## COLLECTED DATA:
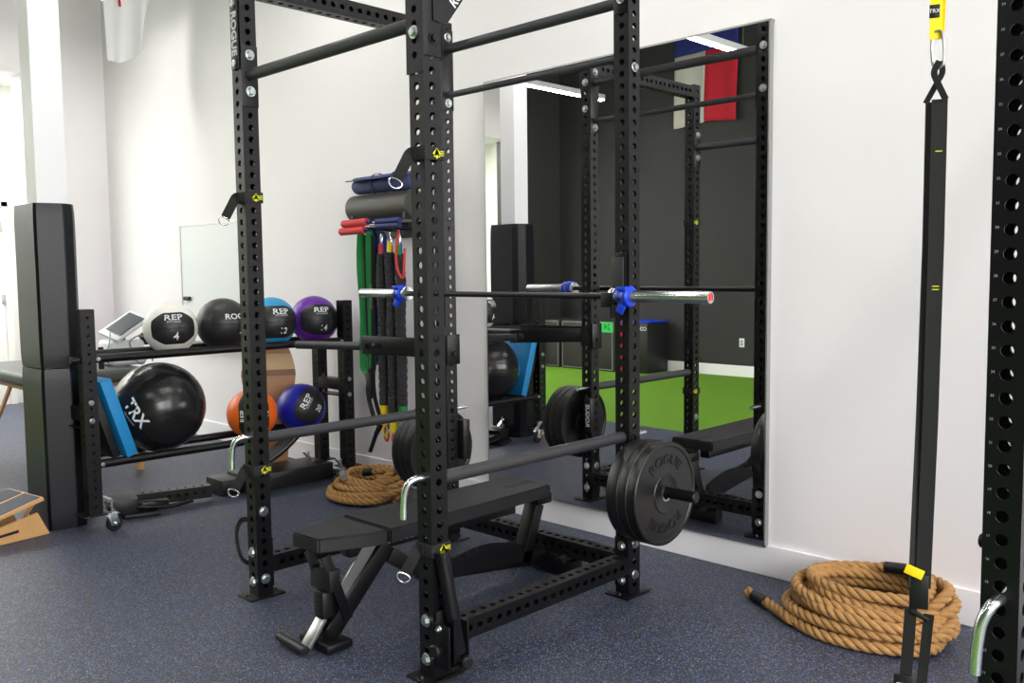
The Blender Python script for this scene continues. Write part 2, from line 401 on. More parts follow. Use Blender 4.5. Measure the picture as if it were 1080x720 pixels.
# flanges (plates that bolt the beams on)
def flange(face, x, y, z0, z1, wd=.078, th=.006):
    mb = MB()
    if face == '-Y': mb.box((x, y-H-th/2, (z0+z1)/2), (wd, th, z1-z0), bev=.002)
    if face == '+Y': mb.box((x, y+H+th/2, (z0+z1)/2), (wd, th, z1-z0), bev=.002)
    if face == '+X': mb.box((x+H+th/2, y, (z0+z1)/2), (th, wd, z1-z0), bev=.002)
    if face == '-X': mb.box((x-H-th/2, y, (z0+z1)/2), (th, wd, z1-z0), bev=.002)
    return mb
def bolts(up, lst, r=.023):
    for c, n_ in lst: sub(MB().bolt(c, n_, r), 'bolt', ZINC, up)
nx, ny, px_, py_ = (-1, 0, 0), (0, -1, 0), (1, 0, 0), (0, 1, 0)
F = flange
def perf_plate(x, y, z0, z1, wd, th=.006):
    mb = MB(); h = wd/2; k0 = math.ceil((z0-.008-.0213)/PITCH_H); n = 16; yf = y-H-th; zs = []
    off = .008+((ZT-.008)-int((ZT-.008)/PITCH_H)*PITCH_H)/2
    c = [off+PITCH_H*(k+.5) for k in range(60) if off+PITCH_H*k > z0 and off+PITCH_H*(k+1) < z1]
    V = []; Fc = []
    def quad(a, b): i = len(V); V.extend([(x-h, yf, a), (x+h, yf, a), (x+h, yf, b), (x-h, yf, b)]); Fc.append((i, i+1, i+2, i+3))
    quad(z0, c[0]-PITCH_H/2); quad(c[-1]+PITCH_H/2, z1)
    for zc in c:
        b = len(V)
        for i in range(n):
            an = 2*PI*i/n; ca, sa = math.cos(an), math.sin(an); s_ = 1/max(abs(ca), abs(sa))
            V.append((x+h*ca*s_, yf, zc+PITCH_H/2*sa*s_)); V.append((x+.0135*ca, yf, zc+.0135*sa)); V.append((x+.0135*ca, yf+th, zc+.0135*sa))
        for i in range(n):
            j = (i+1) % n; Fc.append((b+3*i, b+3*j, b+3*j+1, b+3*i+1)); Fc.append((b+3*i+1, b+3*j+1, b+3*j+2, b+3*i+2))
    for a in (x-h, x+h): i = len(V); V.extend([(a, yf, z0), (a, yf+th, z0), (a, yf+th, z1), (a, yf, z1)]); Fc.append((i, i+1, i+2, i+3))
    for a in (z0, z1): i = len(V); V.extend([(x-h, yf, a), (x+h, yf, a), (x+h, yf+th, a), (x-h, yf+th, a)]); Fc.append((i, i+1, i+2, i+3))
    mb._add(V, Fc); return mb
sub(perf_plate(X2, Y1, 2.125, 2.735, .088), 'flange', STEEL, uprights['P2'], smooth=30)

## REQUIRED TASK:
Would you set down the listing exactly, omitting pictures?

## FINAL RESULT:
The Blender Python script for this scene continues. Write part 2, from line 401 on. More parts follow. Use Blender 4.5. Measure the picture as if it were 1080x720 pixels.
# flanges (plates that bolt the beams on)
def flange(face, x, y, z0, z1, wd=.078, th=.006):
    mb = MB()
    if face == '-Y': mb.box((x, y-H-th/2, (z0+z1)/2), (wd, th, z1-z0), bev=.002)
    if face == '+Y': mb.box((x, y+H+th/2, (z0+z1)/2), (wd, th, z1-z0), bev=.002)
    if face == '+X': mb.box((x+H+th/2, y, (z0+z1)/2), (th, wd, z1-z0), bev=.002)
    if face == '-X': mb.box((x-H-th/2, y, (z0+z1)/2), (th, wd, z1-z0), bev=.002)
    return mb
def bolts(up, lst, r=.023):
    for c, n_ in lst: sub(MB().bolt(c, n_, r), 'bolt', ZINC, up)
nx, ny, px_, py_ = (-1, 0, 0), (0, -1, 0), (1, 0, 0), (0, 1, 0)
F = flange
def perf_plate(x, y, z0, z1, wd, th=.006):
    mb = MB(); h = wd/2; k0 = math.ceil((z0-.008-.0213)/PITCH_H); n = 16; yf = y-H-th; zs = []
    off = .008+((ZT-.008)-int((ZT-.008)/PITCH_H)*PITCH_H)/2
    c = [off+PITCH_H*(k+.5) for k in range(60) if off+PITCH_H*k > z0 and off+PITCH_H*(k+1) < z1]
    V = []; Fc = []
    def quad(a, b): i = len(V); V.extend([(x-h, yf, a), (x+h, yf, a), (x+h, yf, b), (x-h, yf, b)]); Fc.append((i, i+1, i+2, i+3))
    quad(z0, c[0]-PITCH_H/2); quad(c[-1]+PITCH_H/2, z1)
    for zc in c:
        b = len(V)
        for i in range(n):
            an = 2*PI*i/n; ca, sa = math.cos(an), math.sin(an); s_ = 1/max(abs(ca), abs(sa))
            V.append((x+h*ca*s_, yf, zc+PITCH_H/2*sa*s_)); V.append((x+.0135*ca, yf, zc+.0135*sa)); V.append((x+.0135*ca, yf+th, zc+.0135*sa))
        for i in range(n):
            j = (i+1) % n; Fc.append((b+3*i, b+3*j, b+3*j+1, b+3*i+1)); Fc.append((b+3*i+1, b+3*j+1, b+3*j+2, b+3*i+2))
    for a in (x-h, x+h): i = len(V); V.extend([(a, yf, z0), (a, yf+th, z0), (a, yf+th, z1), (a, yf, z1)]); Fc.append((i, i+1, i+2, i+3))
    for a in (z0, z1): i = len(V); V.extend([(x-h, yf, a), (x+h, yf, a), (x+h, yf+th, a), (x-h, yf+th, a)]); Fc.append((i, i+1, i+2, i+3))
    mb._add(V, Fc); return mb
sub(perf_plate(X2, Y1, 2.125, 2.735, .088), 'flange', STEEL, uprights['P2'], smooth=30)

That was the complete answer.